Calculating the time complexity of a specific code in C

Question

Consider the following code in C:

int i = 1;
while(i < n)
{
    if((n – i) % 2)
        i *= 3;
    else
        i *= 2;
}

It's part of a greater code. I'm trying to calculate the time complexity of this code. How should I approach it mathematically? I know how to calculate a linear loop but every time I have to face with a non-linear loop (jumps in the code), I get into trouble.

Answer 1

In the worst case, it could be log3(n), and in the best case it could be log2(n).

The change in base is just going to be a constant, though. So it's O(lg n), because the constant doesn't matter, and we know that it's in between those two cases.

Answer 2

Well, if you're looking for time complexity, you can just simulate the algorithm for different values.

In your case: Let's say that n is odd. Then in the first iteration i will be doubled. However, next time (n - i) will be odd, and no matter what you multiply i by, it will never change (i will always be even, so (n - i) will be odd). So every next iteration i will be multiplied by 3. You could say, that in this case your algorithm has O(log3 n) time complexity.

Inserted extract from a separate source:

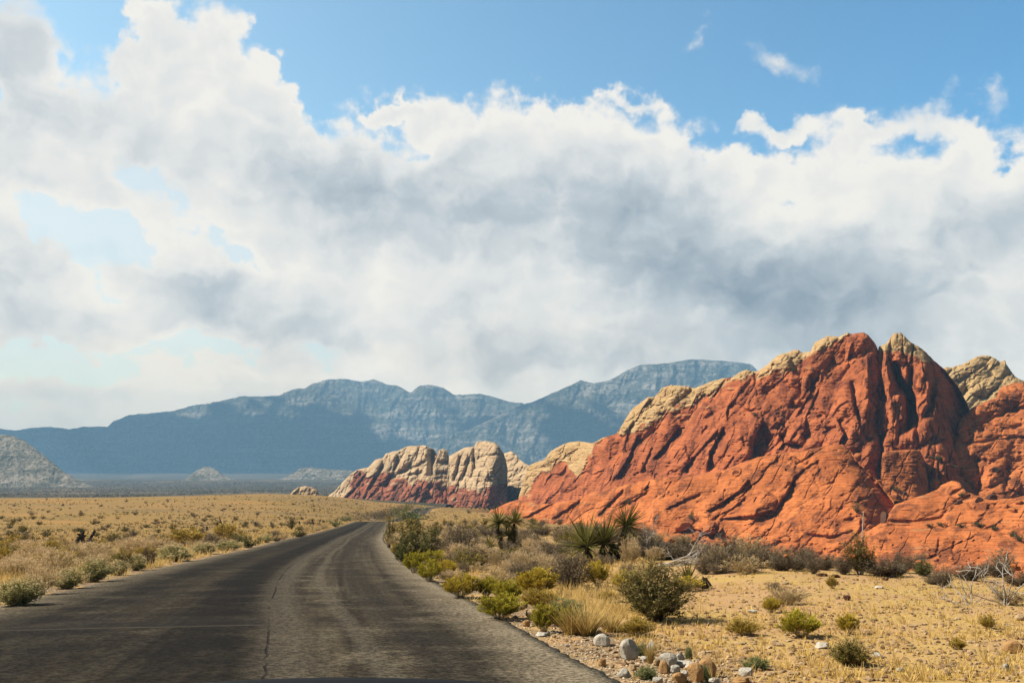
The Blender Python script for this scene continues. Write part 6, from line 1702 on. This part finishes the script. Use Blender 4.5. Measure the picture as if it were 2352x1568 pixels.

What if n is even? Then in the first interation i will triple. We can easily see, that to (n - i) be even, i has to be even. And it will never get even, because you'll never multiply it by 2. Time complexity is also O(log3 n)

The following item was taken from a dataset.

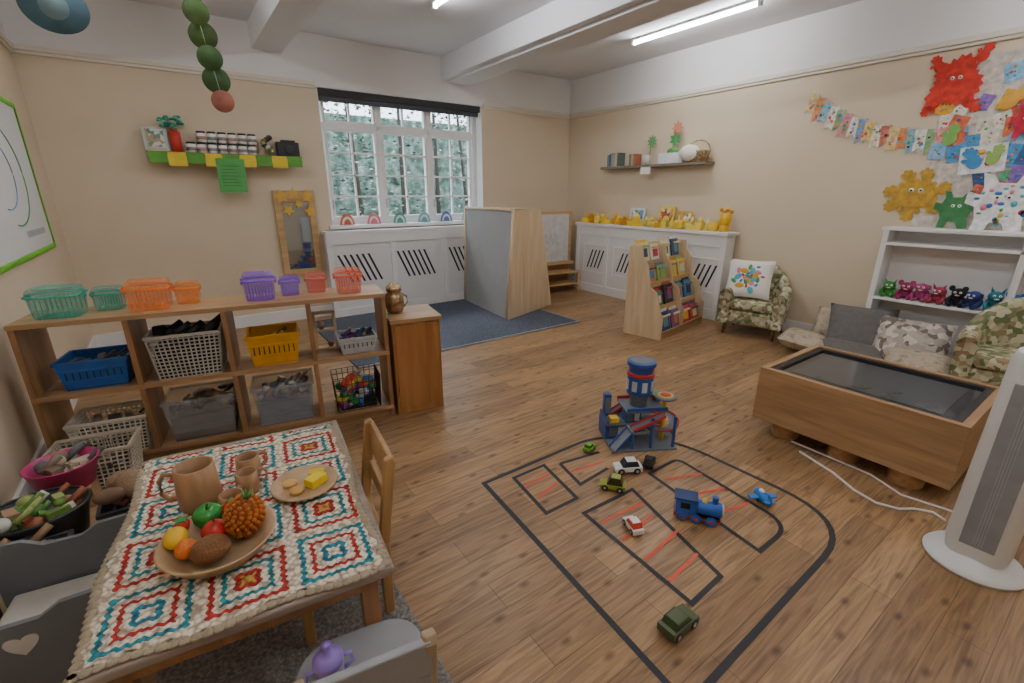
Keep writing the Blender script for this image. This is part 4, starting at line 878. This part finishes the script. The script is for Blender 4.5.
# ---------- baskets behind cot
b=B(); kd=M("#3b3d40",.5)
b.lathe([(.13,0),(.155,.12),(.16,.125),(.152,.125),(.12,.01),(.0005,.01)],kd,seg=36,sx=1.0,sy=.85); b.T=Matrix.Translation((0,0,.05)); clutter(b,.22,.18,.0,.09,60,["#3f8a3a","#5a8a41","#98a860","#d8d4c8","#8a4a2a","#a8886a","#6a8a3a","#4a4a4a"],.036)
b.T=Matrix(); b.lathe([(.158,.123),(.164,.13),(.158,.136),(.152,.13),(.158,.123)],M("#2c2e30",.4),seg=36,sx=1,sy=.85,close=False)
b.done("play_food_basket",(-.60,2.18,.16))
b=B(); b.bb((-.16,-.13,0),(.16,.13,.16),oak); b.done("low_stool",(-.60,2.19,0),0,.004)
b=B(); b.lathe([(.09,0),(.12,.11),(.125,.115),(.117,.115),(.085,.01),(.0005,.01)],M("#b83a70",.4),seg=32); b.T=Matrix.Translation((0,0,.05)); clutter(b,.16,.16,0,.06,22,["#7a6a58","#c8b8a0","#5a5a5c"],.035); b.T=Matrix(); b.bb((-.08,-.08,-.2),(.08,.08,0),oak); b.done("pink_tub",(-.56,2.50,.2))
basket("black_toy_tray",-.30,2.13,.0,.22,.2,.27,"#34363a",cl=["#6a5a4a","#a8927a","#3a3a3c","#7a3a3a"],rz=0,world=True,fill=.9,tp=.92)
b=B(); cm=M("#94785e",.8,.2,20,.3); b.lathe([(.045,0),(.06,.03),(.055,.07),(.032,.09),(.027,.11),(.036,.12)],cm,seg=24,T=Matrix.Rotation(1.1,4,'Y')); b.sph((.0,.05,.02),(.05,.04,.035),cm); b.sph((-.03,-.05,.02),(.05,.03,.03),M("#7a604a",.8)); b.done("clay_pot",(-.34,2.12,.30))
basket("grey_toy_tray",-.62,1.985,.0,.26,.11,.24,"#3c3e42",cl=["#2c2e32","#8a6a4a","#5a5c60","#b8a080"],rz=0,world=True,fill=.9,tp=.95)

# ---------- camera, world
cam=bpy.data.cameras.new("camera"); cam.lens=462/1024*36; cam.sensor_width=36; cam.clip_start=.02
c=bpy.data.objects.new("camera",cam); bpy.context.collection.objects.link(c); c.location=(0,0,1.4)
c.rotation_euler=(math.radians(90)-math.atan(149/462),0,math.radians(-35.6)); bpy.context.scene.camera=c
w=bpy.data.worlds.new("world"); bpy.context.scene.world=w; w.use_nodes=True
bg=w.node_tree.nodes["Background"]; bg.inputs[0].default_value=(.76,.87,1,1); bg.inputs[1].default_value=5.0
s=bpy.data.lights.new("sun",'SUN'); s.energy=3; s.angle=.3; so=bpy.data.objects.new("sun",s); bpy.context.collection.objects.link(so); so.rotation_euler=(math.radians(35),math.radians(20),math.radians(160)); so.location=(2,9,6)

No matter what, your time complexity is O(log3n) in this algorithm. If there are multiple possible time complexities depending on the input, you have to precise what time complexity you actually want to count. Usually that's a worst-case time complexity, so you take the worst of possible complexities you got.

EDIT: Few clarifications: 1) Why do I check if n is even or odd? In your algorithm, the thing that changes the way your algorithm works is the following code: "if((n - i) % 2)" It checks for (n - i) being even or odd. You can't take a different value for i, because it is set to 1 at the beginning. So the only variable I can check is n. I do not care what number n actually is, I only need to know what the result of ((n - i) % 2) will be, so I need to know if n is divisible by 2 or not.

2) If i is being multiplied by 3 every time, why is the complexity O(log3n)? Each time your loop activates, i is being multiplied by 3. So after 100 steps, i will be multiplied by 3^100. Your loop ends when i is bigger or equal to n, and that will happen when 1 * 3^x >= n. 3^x >= n x >= log3(n).